The ACORN Union in England and Wales had mobilized up to 5000 volunteers to assist community residents in the sixteen cities where we had branches in our largest effort globally. This week in they launched a national campaign called “Housing is Health” with demonstrations of various sorts throughout Britain. Cancelling the debt accrued from deferred rent payments, suspended during the crisis was central, but partially, they were moving the membership from service back into action.
They understood that members needed to not be confused about ACORN, its mission, or its purpose. Where do we draw the line between government responsibility and the voluntary good will and good works of neighbors? This is an ongoing tension between the right and the left, with the left understanding that government has to be accountable and get on the job, and the right pretending that government is unnecessary and charity can somehow replace the weight that tax dollars can bring.
It was interesting to see this argument jump into the mainstream in a recent New Yorker article about mutual aid. The article makes a good point about how often the media obscures the fact that mutual aid is covering up the fact of government mismanagement and callousness, as we’ve seen in the wake of Hurricane Katrina and Harvey. The question that really engages the reporter is whether such neighbor-based good works sow the seeds of permanent change or are temporary. On one hand, he quotes Harvard political scientist Nancy Rosenblum saying that “there is little evidence that disaster generates an appetite for permanent civic engagement.” On the other he references Rebecca Solnit and her classic, A Paradise Built in Hell, and her hope that mutual aid is “a series of networks of resource and labor distribution and as an orientation, the former may become less necessary as ‘normal’ returns, but the latter may last.”

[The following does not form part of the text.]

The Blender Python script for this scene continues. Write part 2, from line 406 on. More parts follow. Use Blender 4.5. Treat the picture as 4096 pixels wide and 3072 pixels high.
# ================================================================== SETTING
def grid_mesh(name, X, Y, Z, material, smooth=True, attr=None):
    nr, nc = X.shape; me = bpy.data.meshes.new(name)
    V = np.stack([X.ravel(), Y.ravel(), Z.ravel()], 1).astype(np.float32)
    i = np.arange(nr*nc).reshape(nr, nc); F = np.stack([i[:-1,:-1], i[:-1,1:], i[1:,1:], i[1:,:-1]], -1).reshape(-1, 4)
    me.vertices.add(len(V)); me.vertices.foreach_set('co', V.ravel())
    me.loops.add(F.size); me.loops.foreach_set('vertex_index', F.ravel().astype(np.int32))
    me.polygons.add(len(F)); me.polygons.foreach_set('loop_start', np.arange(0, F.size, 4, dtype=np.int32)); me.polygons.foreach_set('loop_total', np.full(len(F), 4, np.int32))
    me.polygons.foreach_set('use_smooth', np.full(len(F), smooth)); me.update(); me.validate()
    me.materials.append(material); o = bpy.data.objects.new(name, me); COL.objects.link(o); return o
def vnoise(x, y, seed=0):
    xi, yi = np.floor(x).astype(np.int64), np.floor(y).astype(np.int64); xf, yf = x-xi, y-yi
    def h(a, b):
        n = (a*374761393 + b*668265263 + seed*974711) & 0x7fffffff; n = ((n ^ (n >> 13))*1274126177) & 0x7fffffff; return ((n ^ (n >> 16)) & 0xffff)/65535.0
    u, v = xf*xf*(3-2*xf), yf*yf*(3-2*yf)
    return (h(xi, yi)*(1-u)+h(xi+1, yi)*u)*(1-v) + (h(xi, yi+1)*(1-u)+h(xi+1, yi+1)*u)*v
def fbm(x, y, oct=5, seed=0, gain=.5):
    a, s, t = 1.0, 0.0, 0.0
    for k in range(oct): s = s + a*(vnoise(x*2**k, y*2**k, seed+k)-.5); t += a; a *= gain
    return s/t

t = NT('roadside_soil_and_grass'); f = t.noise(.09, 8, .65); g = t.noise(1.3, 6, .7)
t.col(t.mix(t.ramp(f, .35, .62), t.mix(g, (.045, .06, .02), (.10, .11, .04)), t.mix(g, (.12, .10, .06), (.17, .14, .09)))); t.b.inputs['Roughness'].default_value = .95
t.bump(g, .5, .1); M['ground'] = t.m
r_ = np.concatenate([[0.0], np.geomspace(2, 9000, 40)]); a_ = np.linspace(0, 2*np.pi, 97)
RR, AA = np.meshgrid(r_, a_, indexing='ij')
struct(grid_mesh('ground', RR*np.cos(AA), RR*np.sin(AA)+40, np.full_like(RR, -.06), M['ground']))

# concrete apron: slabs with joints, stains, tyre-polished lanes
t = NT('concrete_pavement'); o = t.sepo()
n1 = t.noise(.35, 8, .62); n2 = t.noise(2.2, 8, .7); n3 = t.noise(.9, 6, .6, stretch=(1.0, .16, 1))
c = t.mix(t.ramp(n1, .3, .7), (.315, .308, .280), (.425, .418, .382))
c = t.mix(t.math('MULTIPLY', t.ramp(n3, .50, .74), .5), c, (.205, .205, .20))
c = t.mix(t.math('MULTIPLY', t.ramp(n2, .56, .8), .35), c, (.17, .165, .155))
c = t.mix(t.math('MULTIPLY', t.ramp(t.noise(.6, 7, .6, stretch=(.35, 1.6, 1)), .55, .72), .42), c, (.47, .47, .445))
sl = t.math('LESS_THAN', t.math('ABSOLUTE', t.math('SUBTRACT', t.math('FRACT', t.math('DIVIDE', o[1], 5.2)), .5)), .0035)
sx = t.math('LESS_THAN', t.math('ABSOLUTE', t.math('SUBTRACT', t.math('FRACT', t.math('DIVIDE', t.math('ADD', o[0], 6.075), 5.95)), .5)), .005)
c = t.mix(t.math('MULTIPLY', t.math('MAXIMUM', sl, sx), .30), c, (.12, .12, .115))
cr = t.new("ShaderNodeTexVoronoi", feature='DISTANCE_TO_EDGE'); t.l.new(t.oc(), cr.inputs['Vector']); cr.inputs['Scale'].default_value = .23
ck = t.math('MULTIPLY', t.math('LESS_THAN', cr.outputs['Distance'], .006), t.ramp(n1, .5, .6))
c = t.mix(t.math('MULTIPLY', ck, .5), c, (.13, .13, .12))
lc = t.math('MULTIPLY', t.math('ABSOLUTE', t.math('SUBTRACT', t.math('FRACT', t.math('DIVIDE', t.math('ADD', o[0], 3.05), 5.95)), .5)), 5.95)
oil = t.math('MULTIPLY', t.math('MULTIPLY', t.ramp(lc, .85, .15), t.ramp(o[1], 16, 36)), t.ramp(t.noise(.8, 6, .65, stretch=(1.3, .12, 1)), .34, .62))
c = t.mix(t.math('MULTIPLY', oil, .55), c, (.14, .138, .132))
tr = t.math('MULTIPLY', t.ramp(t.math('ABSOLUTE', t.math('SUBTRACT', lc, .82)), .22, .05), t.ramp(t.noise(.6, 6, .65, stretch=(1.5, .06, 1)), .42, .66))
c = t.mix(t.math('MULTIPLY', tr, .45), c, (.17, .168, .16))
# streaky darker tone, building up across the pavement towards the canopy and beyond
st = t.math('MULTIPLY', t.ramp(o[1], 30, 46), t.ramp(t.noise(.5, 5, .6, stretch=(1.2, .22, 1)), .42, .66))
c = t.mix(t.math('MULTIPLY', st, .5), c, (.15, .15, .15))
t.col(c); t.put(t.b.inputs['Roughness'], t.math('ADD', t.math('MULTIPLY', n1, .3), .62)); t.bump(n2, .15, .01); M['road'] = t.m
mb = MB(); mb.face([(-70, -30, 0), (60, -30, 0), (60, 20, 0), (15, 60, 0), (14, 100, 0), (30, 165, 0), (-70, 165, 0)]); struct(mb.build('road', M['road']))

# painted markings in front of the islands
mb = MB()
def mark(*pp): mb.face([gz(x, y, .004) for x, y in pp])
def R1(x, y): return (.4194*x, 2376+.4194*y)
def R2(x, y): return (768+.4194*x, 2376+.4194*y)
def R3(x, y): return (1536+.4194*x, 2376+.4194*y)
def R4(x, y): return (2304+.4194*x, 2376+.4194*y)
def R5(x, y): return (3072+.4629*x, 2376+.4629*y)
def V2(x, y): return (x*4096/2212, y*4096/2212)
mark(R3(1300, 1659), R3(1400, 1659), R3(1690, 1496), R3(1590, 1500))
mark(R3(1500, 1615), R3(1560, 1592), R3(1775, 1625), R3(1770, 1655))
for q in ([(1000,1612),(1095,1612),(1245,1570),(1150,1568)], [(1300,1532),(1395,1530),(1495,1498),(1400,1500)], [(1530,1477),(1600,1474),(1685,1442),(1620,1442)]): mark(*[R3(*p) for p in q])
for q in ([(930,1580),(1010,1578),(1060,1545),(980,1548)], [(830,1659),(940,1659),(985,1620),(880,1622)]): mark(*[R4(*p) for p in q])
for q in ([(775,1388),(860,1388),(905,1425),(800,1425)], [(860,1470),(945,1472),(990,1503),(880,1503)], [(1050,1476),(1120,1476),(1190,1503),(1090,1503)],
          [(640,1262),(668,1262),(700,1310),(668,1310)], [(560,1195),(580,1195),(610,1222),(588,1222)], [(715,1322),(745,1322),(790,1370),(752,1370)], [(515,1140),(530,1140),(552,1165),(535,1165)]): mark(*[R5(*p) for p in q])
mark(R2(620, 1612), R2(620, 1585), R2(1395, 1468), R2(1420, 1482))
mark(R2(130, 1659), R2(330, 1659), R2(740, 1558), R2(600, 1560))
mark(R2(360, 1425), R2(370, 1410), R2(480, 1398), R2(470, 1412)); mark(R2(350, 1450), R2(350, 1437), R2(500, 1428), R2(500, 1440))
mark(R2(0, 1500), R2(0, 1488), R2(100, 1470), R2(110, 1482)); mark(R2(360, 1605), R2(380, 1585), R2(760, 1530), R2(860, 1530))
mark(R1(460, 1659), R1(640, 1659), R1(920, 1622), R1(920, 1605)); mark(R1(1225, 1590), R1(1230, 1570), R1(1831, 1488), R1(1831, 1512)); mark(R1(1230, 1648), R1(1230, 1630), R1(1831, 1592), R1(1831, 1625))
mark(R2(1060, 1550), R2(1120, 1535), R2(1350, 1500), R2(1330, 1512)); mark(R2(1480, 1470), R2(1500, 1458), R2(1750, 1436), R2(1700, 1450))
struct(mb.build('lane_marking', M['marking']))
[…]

I think this is less point, counterpoint, than a way of saying the same thing. The experience – in the whole – won’t last, and it won’t bring permanent change. Far from it, but the change it brings to the participants, even if not to society and government as a whole might last and change them forever. That’s a good thing, and might seed other efforts to create change and to force governmental accountability, even if new forms of organization do not evolve out of the crisis. Admittedly, this is an exercise in mining the silver lining in the clouds, but it is what we do.